"Freut euch heute mit Maria"
In dem literarischen Feature wird der Weg des 19-jährigen Walter Kempowski erlebbar, wie er sich in acht Jahren Haft zum Chorleiter des Gefangenenchores entwickelte. Das Singen war ihm in der Zeit der 'Enge der einzige Lichtblick.

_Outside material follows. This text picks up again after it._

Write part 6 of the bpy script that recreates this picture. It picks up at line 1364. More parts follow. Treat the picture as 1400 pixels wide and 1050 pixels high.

Acht Jahre wird er festgehalten. Wegen angeblicher Spionage wird der 19-jährige Rostocker Walter Kempowski 1948 von einem sowjetischen Militärgericht zu 25 Jahren Haft verurteilt und ins berüchtigte DDR-Zuchthaus Bautzen verbracht, bis er 1954 begnadigt wird. 1969 erscheint sein beklemmender Bericht aus der Haft. "Im Block" beschreibt eine Zellenwelt drangvoller Enge, Schikane, verlorener Hoffnungen. Zu den wenigen Lichtblicken gehört die Musik.
Eine Kirche im Gefängnis
Häftling Kempowski traf im Gefängnisareal auf eine Kirche. Wer einsaß, sollte seine Schuld bekennen können - für Kempowski wurde der Chor der Kirche schließlich neuer Lebensmittelpunkt. "Das Chorsingen machte mir Spaß. Das war sinnvoller als der sonstige Kulturbetrieb." In seinen Erinnerungen beschreibt er eindrücklich, wie er das Miteinander im Chor erlebte, und wiei die Musik dazu beitrug, dass die Weihnachten der Jahre zu besonderen Erfahrungen wurden.
"Wir sangen die schönsten Motetten von Lechner, Orlandi di Lasso, schon beim Einrücken wurden die Kirchgänger mit Quempas-Liedern empfangen: ‚Freut euch heute mit Maria/in der himmlischen Hierarchia’. ‚Haste gesehen, wie ergriffen die waren?‘ wurde hinterher gefragt."